Foto: Vinicius Berger/Divulgação

 

Uma boa pista de compreensão do filme Taego Ãwa (Henrique e Marcela Borela, 2016, GO), exibido na última quarta-feira (3/8), na sessão de abertura do II PirenópolisDoc (GO), pode ser trilhada a partir de uma das constatações feitas pelo diretor Henrique Borela em suas experiências com os Avá-canoeiros do Araguaia. Segundo ele, em conversa após a sessão, embora o contato forçado pela Funai, em 1973, tenha sido desastroso para os indígenas, seu líder xamã, Tutawa Tuagaèk Jamagaèk Ãwa, jamais descreve nas conversas a tragédia do contato e, sim, as reações e relações familiares diante dos acontecimentos.

 

Com o filme, ainda pouco exibido no Brasil, podemos dizer que esse olhar voltado para a família não guia apenas a rememoração do indígena – que parece não se deixar marcar pela violência e desterro impostos –, mas, antes, é fruto da sua cosmovisão Tupi-Guarani.
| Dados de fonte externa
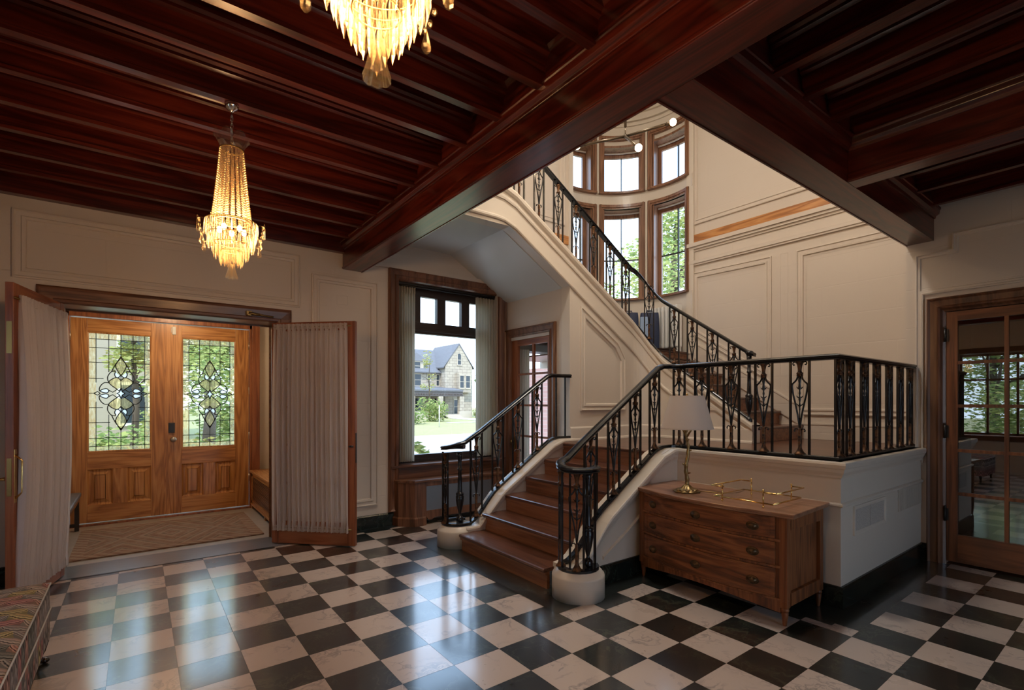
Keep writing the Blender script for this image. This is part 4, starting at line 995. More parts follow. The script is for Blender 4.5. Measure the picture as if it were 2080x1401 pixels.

Assim, se o contato dos cineastas com os Avá-canoeiros é motivado pela descoberta de imagens produzidas por estudantes da Universidade Federal de Goiás com o líder Tutawa, e a elas são somadas outras imagens de arquivo dos indígenas da região, é de uma espécie de troca com essa comovisão que Taego Ãwa constrói o olhar que organiza esses materiais.

 

Daí a importância da combinação entre arquivos, documentação paciente de alguns espaços da aldeia no presente e encenação de certas práticas do passado, algumas delas recuperadas em função da filmagem, como a pintura com jenipapo. De um lado, fábula de uma documentação necessária e, por isso, sem fim (os arquivos não se interrompem nem mesmo com os créditos finais) e, de outro, olhar atravessado por laços familiares de parte a parte, dos que filmam (Marcela e Henrique) aos que são filmados (família de Tutawa). Destacam-se os mapas mentais elaborados pelos indígenas em suas caminhadas cheias de indicações de lugares e situações que ali se desenrolaram, geografias afetivas que, se não vemos, entramos no exercício de imaginar.

 

Na ausência de um gesto forte de escrita da história dos Avá-canoeiros do Araguaia, operação premente que, afinal, não parece estar no horizonte de objetivos dos diretores, o que encontramos é um movimento de recondução dos arquivos ao mundo, impulsionados por um desejo de visibilidade. Essa recondução, por sua vez, se coloca a serviço da elaboração de um plano comum para eles no interior da narrativa – uma espécie de abrigo – e espera pela emergência de uma comunidade de olhares capaz de olhar com sensibilidade igual para essas imagens.